The case of Vester Lee Flanagan

Screen Shot 2015-09-12 at 11.07.59Dalrymple identifies three principal features: bitter paranoia, craving for celebrity, and self-righteous anger.

1. The paranoid stance

The belief, writes Dalrymple, is that

the world is so constituted as to do one down.

This has

sour compensations, chief among which is that it explains in advance all our possible failures. We fail, but never deserve to do so. We are absolved from even trying to succeed, since the forces arrayed against us are too strong; bitterness therefore increases in proportion to the alleged, or self-described, meritocracy of a society.

The advance of sociology

has given us a menu of impersonal forces from which to choose to explain away our failings and discontents. It is co-opted to become the omnium gatherum of self-exculpation.

There is grandiosity,

in so far as the paranoid person believes that much that goes on around him is directed at himself.

There have always been people of paranoid disposition, Dalrymple points out, and he cites the Azande of the Sudan, who used to believe that no one died except by the witchcraft of enemies,

Azande sorcerer

Azande sorcerer

so that it is hardly surprising that they developed a wary attitude to their neighbours and the people around them.

Where there is a cultural emphasis on racism,

an increased number of people, with a relatively high propensity as individuals to paranoia, will interpret the world in its light.

2. The apparent desire for fame

Flanagan appears to have felt an inner compulsion to be famous. Dalrymple comments:

Provided the fame sought is for valuable achievement which is a precondition of becoming famous, the desire is constructive and perhaps even necessary. But where fame is desired for its own sake, detached from any worthwhile achievement, it is malignant and loosens or dissolves moral restraint on behaviour.

Worthwhile achievement is as difficult as ever, but

self-publicity is increasingly commonplace and fame the desire of more and more people who would once have been contented with obscurity. Those with an extreme desire for fame — unaccompanied by any particular qualification for it — resort to ever more bizarre behaviour in order to reach it.

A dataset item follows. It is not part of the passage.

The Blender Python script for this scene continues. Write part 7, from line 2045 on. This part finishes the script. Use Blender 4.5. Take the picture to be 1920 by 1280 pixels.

3. The claimed sense of moral outrage

Dalrymple writes that we do not think of anger as a sin any longer

but as the sign of a generous heart, at least when felt and expressed on behalf of others. To live your life without anger is to be complacent and self-satisfied. Since the state of the world gives plenty of scope for those seeking an occasion for anger, we may be angry on behalf of others all the time. The greater our anger, the greater our generosity of spirit. Since our anger is noble and generous, when we act out of such anger, we suppose that we are acting generously.

Anger

makes us love injustice, provided that it is we who are committing it. An atmosphere of rage is concomitantly one of self-righteous cruelty.